RASK is expected to continue to be weak in 2017, even if oil prices start to tick upwards. In an environment of falling unit revenue, caused first by lower fuel prices and then extended by rising capacity growth, cost control is crucial, particularly with regard to ex fuel unit cost. In any given market segment, airlines with the lowest CASK have an advantage against those attempting to rely on a RASK premium to sustain margins.

There is a wide range of levels of unit cost among the world's airlines, with a clear delineation between most full service and low cost carriers. There are also wide differences in CASK within the FSC and LCC categories, as illustrated by the chart below, sourced from the CAPA CASK database.

World airlines cost per available seat kilometre (CASK, USC) versus average passenger trip length (km) 2015*

Cost per Available Seat

Discipline over capacity and costs will limit margin downside. With falling revenue and rising non-fuel costs, only a fall in fuel costs (down by 20% from 2014 to 2016), has allowed the world's airline industry to increase its operating margin over the past two years.

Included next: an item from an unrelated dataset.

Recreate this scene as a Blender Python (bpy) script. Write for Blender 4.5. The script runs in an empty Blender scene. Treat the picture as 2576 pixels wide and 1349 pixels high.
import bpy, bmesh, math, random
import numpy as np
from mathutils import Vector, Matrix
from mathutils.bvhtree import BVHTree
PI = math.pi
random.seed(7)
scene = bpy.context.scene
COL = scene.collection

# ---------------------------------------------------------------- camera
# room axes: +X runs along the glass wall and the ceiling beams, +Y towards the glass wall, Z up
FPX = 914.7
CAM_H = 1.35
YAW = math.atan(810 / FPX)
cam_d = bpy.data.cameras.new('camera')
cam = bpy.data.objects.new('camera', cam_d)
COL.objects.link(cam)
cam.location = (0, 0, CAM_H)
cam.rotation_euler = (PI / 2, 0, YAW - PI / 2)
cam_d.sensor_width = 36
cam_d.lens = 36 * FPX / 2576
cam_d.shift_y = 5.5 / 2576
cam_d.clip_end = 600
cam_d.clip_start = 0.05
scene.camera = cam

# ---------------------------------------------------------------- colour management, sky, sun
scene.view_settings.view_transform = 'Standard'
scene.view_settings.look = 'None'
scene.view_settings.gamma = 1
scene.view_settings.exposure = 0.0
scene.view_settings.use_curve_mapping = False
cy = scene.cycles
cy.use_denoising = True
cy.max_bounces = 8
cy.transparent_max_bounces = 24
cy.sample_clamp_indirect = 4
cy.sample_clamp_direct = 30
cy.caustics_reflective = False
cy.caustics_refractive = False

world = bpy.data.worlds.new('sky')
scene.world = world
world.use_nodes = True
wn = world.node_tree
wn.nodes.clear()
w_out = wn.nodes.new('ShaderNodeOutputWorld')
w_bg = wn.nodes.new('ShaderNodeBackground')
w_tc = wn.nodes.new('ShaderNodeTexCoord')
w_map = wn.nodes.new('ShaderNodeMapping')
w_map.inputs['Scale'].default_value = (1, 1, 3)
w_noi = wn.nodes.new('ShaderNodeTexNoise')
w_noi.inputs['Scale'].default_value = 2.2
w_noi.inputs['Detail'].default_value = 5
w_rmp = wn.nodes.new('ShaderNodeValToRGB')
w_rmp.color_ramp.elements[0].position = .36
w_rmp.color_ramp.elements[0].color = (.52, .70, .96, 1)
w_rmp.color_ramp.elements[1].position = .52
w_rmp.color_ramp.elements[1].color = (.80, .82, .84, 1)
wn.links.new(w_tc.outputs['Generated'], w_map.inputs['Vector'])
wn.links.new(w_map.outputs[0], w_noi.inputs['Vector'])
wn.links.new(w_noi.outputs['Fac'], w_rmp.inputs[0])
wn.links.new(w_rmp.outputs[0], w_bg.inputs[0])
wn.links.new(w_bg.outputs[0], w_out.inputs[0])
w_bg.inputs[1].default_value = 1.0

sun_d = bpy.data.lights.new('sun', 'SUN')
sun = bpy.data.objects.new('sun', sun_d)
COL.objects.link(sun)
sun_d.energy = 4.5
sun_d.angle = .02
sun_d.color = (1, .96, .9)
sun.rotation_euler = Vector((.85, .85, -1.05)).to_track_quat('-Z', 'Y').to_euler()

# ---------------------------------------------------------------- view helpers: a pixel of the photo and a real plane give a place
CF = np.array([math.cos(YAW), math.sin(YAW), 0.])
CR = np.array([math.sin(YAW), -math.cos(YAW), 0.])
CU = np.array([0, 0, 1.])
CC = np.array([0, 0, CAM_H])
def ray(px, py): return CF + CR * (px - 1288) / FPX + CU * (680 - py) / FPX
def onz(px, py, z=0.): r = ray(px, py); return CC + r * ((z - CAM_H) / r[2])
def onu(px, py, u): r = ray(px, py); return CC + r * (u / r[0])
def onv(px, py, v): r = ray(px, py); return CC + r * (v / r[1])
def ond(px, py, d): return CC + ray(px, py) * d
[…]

If fuel costs are now to rise once more, as currently forecast, the challenges for the industry will be to retighten its capacity discipline, thereby helping to shore up unit revenue, and to renew its efforts to cut non-fuel costs. These actions will be necessary in order to limit the downside to industry margins as they come down from the peak.

The airline industry's profitability is likely to remain cyclical, but if it can restrict the fall in margins in a downswing so that the midpoint of the cycle is higher than in previous decades, this will be a significant achievement.